Examine the entries below, count the lines holding the string "were", and respond with the number only.

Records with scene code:
▽
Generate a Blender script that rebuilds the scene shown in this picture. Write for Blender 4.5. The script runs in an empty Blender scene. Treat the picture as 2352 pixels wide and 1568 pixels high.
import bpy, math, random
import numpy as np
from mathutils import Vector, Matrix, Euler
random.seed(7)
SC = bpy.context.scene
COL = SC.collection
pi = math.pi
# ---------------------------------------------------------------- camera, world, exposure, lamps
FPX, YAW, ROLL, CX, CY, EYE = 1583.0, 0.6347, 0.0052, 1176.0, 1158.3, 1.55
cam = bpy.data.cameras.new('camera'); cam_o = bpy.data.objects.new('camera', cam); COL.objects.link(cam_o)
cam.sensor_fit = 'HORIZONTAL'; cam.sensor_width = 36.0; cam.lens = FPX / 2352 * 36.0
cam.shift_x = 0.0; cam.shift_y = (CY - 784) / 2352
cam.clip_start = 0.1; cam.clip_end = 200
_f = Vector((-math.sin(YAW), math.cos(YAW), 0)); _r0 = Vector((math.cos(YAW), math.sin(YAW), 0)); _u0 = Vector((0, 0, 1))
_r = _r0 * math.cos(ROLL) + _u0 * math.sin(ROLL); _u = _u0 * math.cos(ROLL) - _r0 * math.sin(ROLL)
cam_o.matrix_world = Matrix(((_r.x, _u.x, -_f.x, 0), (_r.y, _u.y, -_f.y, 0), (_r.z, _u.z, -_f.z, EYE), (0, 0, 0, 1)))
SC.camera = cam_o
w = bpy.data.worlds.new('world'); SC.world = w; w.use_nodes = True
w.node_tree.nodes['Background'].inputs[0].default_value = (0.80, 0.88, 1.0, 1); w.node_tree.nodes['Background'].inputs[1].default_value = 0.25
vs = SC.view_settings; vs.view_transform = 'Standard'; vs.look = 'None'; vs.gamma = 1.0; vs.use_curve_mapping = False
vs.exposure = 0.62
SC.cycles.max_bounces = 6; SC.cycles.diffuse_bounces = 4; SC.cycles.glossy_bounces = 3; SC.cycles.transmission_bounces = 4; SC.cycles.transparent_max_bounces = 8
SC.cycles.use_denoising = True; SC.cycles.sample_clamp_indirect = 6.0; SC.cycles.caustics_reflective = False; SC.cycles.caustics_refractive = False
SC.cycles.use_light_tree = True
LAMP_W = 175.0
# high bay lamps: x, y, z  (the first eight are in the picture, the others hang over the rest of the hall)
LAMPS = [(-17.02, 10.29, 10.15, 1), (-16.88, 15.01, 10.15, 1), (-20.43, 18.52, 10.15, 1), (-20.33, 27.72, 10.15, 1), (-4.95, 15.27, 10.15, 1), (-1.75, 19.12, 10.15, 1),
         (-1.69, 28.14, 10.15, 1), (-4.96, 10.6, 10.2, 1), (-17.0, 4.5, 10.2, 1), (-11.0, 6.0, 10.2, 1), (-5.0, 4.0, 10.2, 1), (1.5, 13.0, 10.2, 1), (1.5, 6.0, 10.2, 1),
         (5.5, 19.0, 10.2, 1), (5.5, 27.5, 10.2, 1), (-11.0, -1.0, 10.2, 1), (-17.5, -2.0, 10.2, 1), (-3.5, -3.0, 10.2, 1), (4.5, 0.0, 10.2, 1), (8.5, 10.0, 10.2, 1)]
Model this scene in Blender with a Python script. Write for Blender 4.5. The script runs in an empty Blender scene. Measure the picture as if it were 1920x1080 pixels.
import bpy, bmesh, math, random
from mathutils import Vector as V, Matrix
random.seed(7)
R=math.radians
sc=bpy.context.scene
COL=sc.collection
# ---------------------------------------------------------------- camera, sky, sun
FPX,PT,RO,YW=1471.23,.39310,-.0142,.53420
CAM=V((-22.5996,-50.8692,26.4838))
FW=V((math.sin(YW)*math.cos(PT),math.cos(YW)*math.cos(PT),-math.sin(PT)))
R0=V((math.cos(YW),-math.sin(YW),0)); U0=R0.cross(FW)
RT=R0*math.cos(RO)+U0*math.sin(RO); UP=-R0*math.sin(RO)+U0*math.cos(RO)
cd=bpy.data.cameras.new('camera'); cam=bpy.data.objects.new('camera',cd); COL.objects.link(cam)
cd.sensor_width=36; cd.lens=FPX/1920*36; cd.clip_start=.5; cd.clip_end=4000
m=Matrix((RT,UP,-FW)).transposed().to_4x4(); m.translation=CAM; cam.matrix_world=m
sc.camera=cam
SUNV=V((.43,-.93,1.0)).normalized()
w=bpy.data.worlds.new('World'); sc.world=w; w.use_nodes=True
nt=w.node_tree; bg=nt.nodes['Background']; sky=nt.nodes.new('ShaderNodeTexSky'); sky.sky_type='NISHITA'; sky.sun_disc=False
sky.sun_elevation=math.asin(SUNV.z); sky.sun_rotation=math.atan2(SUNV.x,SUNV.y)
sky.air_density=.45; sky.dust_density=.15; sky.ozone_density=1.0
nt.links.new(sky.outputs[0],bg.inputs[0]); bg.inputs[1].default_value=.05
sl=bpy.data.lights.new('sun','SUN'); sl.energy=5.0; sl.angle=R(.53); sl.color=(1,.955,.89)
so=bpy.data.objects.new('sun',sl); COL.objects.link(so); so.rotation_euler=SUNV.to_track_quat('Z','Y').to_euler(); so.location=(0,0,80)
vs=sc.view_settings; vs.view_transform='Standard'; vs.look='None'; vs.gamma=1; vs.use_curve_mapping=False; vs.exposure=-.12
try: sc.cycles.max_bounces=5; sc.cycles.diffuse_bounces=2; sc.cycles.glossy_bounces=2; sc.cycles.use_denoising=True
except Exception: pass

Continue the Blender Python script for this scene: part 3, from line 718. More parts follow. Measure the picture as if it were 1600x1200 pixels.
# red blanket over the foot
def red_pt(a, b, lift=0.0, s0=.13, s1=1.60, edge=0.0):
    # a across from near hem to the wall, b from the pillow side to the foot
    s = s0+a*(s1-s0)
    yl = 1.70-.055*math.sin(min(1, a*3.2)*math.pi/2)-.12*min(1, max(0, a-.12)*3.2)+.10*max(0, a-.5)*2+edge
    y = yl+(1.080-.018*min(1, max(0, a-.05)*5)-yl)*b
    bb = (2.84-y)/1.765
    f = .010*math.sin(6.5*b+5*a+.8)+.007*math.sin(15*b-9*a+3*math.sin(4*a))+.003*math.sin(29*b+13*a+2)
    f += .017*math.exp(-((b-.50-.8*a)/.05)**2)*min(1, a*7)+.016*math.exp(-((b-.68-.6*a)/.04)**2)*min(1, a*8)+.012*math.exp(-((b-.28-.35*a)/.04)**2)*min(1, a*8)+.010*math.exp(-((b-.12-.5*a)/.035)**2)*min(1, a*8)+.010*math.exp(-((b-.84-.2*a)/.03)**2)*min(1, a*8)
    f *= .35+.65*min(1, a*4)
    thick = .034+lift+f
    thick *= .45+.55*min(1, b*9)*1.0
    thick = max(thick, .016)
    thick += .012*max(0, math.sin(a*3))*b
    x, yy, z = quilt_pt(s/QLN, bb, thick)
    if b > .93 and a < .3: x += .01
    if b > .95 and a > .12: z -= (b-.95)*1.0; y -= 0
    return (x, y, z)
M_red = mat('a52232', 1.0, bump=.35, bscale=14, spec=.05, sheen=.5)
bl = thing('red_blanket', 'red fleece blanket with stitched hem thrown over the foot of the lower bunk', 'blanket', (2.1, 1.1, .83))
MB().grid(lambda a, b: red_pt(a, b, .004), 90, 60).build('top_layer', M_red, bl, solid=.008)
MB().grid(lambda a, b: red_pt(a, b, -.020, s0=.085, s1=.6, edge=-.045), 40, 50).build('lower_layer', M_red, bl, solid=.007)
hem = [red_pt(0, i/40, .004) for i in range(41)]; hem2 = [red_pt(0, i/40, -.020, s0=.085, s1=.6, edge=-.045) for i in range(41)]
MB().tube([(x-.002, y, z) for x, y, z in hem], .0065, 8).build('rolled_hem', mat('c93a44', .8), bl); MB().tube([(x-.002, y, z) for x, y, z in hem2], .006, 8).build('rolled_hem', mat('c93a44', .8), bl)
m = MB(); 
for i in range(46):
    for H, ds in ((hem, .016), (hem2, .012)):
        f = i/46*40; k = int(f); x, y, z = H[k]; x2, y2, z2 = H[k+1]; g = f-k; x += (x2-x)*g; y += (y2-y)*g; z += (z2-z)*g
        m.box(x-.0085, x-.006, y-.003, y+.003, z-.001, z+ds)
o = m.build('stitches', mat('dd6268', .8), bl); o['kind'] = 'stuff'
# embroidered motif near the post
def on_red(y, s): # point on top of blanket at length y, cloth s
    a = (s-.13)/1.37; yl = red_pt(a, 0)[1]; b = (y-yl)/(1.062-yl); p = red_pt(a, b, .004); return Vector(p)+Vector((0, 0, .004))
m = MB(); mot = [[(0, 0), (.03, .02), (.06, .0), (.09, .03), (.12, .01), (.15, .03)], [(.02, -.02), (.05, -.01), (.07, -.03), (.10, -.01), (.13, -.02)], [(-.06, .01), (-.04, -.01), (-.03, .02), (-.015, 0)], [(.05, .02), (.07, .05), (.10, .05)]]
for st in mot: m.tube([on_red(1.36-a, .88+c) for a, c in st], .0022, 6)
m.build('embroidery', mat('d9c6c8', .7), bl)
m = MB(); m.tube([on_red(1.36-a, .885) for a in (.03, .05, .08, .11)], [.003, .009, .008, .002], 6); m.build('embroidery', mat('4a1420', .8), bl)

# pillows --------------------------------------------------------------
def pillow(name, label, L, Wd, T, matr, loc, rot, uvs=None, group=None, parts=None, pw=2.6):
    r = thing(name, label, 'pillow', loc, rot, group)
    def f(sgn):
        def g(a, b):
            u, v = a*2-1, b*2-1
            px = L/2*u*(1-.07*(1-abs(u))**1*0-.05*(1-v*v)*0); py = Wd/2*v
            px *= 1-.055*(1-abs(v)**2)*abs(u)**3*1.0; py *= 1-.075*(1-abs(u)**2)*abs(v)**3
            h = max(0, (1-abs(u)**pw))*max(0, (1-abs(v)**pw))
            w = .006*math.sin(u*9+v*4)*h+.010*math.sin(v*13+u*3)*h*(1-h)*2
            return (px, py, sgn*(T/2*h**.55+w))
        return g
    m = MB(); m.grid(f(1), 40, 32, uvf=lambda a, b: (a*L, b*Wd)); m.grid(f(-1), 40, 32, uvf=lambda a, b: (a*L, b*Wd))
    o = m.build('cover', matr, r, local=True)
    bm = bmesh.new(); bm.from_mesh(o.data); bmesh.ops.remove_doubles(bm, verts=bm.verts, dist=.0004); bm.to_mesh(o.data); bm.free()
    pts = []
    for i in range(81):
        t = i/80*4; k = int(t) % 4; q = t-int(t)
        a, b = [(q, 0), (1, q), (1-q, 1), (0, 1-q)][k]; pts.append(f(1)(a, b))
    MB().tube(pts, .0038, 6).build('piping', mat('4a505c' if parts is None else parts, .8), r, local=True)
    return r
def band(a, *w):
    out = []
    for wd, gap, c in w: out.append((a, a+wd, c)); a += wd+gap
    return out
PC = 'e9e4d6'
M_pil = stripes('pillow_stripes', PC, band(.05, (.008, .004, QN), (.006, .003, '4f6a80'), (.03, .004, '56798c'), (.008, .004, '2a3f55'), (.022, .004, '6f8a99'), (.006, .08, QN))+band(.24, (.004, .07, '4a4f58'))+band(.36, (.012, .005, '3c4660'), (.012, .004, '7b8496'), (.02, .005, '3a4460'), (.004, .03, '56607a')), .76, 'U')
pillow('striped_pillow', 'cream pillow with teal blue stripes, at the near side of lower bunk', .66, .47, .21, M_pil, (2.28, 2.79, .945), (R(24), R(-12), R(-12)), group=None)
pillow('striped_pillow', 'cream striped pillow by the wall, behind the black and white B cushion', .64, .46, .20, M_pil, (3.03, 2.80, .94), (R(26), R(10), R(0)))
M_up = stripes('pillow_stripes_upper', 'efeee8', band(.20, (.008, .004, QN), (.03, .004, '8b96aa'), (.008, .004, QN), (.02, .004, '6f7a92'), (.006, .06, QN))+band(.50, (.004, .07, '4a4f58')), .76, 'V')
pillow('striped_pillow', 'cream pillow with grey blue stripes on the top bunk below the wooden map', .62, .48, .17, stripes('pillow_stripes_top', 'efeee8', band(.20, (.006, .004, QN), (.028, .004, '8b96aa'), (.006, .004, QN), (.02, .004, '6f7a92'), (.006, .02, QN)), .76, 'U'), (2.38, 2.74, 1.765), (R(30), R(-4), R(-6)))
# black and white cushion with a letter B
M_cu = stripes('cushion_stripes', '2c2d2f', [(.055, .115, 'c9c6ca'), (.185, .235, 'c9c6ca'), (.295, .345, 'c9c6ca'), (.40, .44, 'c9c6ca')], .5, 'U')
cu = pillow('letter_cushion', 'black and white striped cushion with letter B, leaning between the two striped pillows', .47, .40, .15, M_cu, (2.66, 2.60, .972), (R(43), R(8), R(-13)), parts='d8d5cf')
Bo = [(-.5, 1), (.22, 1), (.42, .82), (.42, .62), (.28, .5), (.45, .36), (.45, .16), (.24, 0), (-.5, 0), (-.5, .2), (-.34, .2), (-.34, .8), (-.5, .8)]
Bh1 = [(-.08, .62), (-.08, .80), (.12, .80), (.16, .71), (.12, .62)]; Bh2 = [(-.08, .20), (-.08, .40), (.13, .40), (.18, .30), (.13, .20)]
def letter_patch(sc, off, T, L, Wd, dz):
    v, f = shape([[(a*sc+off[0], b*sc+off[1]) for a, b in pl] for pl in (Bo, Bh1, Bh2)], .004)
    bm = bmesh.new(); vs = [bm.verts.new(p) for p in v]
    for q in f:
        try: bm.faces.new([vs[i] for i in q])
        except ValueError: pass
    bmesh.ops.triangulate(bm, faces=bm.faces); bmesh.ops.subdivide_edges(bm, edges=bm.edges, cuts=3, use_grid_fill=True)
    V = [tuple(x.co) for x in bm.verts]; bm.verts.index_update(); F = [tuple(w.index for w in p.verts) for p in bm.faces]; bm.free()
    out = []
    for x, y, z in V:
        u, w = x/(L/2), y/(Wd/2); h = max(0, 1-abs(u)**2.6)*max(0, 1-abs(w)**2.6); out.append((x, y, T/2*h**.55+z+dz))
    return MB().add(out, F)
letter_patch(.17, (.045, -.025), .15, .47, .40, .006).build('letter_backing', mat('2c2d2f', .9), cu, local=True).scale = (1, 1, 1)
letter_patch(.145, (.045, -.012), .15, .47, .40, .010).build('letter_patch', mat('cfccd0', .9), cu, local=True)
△
### EXPECTED ANSWER
2